* _COLLECTED DATA_
#####

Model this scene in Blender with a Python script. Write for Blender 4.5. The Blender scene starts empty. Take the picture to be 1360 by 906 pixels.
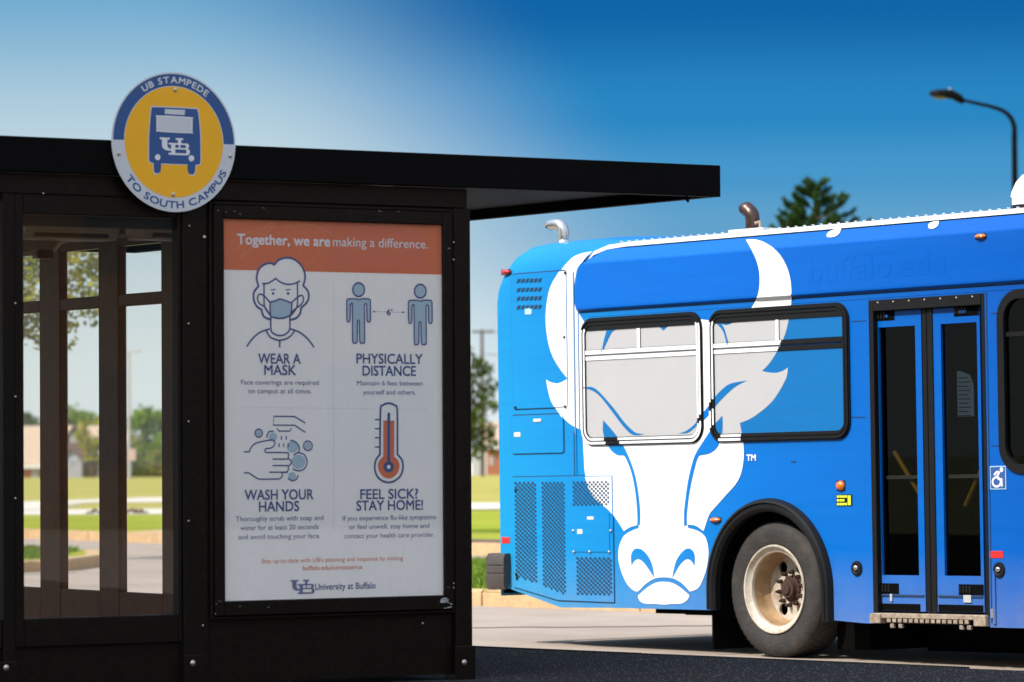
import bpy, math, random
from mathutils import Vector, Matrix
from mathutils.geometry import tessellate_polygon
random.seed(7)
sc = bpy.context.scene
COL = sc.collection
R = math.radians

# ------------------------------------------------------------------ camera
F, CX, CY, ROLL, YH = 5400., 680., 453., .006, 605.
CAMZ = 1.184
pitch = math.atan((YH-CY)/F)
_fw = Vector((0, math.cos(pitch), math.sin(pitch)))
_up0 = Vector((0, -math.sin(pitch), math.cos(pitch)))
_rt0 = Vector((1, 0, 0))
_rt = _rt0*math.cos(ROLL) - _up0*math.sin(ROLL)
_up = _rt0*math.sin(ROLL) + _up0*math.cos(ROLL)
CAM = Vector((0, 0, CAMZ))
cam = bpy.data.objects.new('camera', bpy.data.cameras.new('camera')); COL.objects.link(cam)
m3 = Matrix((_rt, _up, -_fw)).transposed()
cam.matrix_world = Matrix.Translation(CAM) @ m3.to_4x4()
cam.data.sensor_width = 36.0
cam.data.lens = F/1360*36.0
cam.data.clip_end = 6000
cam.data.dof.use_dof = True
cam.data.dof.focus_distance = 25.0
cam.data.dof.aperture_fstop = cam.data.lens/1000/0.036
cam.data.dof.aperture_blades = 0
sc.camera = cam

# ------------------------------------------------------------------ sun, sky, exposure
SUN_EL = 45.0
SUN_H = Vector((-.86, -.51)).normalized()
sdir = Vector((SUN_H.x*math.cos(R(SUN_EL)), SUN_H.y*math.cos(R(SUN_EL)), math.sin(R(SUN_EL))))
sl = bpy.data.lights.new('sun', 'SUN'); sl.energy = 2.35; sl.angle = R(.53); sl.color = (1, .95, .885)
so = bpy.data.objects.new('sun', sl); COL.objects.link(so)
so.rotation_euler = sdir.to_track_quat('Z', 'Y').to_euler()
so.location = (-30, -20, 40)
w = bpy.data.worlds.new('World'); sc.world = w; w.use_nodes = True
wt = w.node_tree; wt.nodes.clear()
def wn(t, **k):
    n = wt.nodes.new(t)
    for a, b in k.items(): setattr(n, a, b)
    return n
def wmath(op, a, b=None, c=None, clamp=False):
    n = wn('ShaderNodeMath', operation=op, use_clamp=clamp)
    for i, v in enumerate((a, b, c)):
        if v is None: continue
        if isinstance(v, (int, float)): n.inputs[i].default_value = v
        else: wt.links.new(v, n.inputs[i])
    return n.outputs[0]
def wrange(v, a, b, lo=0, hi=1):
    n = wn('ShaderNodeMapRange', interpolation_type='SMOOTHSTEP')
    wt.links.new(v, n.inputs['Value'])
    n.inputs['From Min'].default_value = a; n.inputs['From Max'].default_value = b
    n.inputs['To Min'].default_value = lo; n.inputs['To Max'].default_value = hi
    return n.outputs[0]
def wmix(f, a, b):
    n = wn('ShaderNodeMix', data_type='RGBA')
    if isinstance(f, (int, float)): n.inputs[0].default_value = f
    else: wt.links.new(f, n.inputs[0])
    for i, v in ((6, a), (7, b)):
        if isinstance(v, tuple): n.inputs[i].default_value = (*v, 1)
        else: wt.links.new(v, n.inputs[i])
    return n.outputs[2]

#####

* _SHORT PROBLEM_
Exactly restate the lines from the beginning of the data through the line with "sc.camera = cam", and no others, keeping pictures out.

* _ANSWER BELOW_
Model this scene in Blender with a Python script. Write for Blender 4.5. The Blender scene starts empty. Take the picture to be 1360 by 906 pixels.
import bpy, math, random
from mathutils import Vector, Matrix
from mathutils.geometry import tessellate_polygon
random.seed(7)
sc = bpy.context.scene
COL = sc.collection
R = math.radians

# ------------------------------------------------------------------ camera
F, CX, CY, ROLL, YH = 5400., 680., 453., .006, 605.
CAMZ = 1.184
pitch = math.atan((YH-CY)/F)
_fw = Vector((0, math.cos(pitch), math.sin(pitch)))
_up0 = Vector((0, -math.sin(pitch), math.cos(pitch)))
_rt0 = Vector((1, 0, 0))
_rt = _rt0*math.cos(ROLL) - _up0*math.sin(ROLL)
_up = _rt0*math.sin(ROLL) + _up0*math.cos(ROLL)
CAM = Vector((0, 0, CAMZ))
cam = bpy.data.objects.new('camera', bpy.data.cameras.new('camera')); COL.objects.link(cam)
m3 = Matrix((_rt, _up, -_fw)).transposed()
cam.matrix_world = Matrix.Translation(CAM) @ m3.to_4x4()
cam.data.sensor_width = 36.0
cam.data.lens = F/1360*36.0
cam.data.clip_end = 6000
cam.data.dof.use_dof = True
cam.data.dof.focus_distance = 25.0
cam.data.dof.aperture_fstop = cam.data.lens/1000/0.036
cam.data.dof.aperture_blades = 0
sc.camera = cam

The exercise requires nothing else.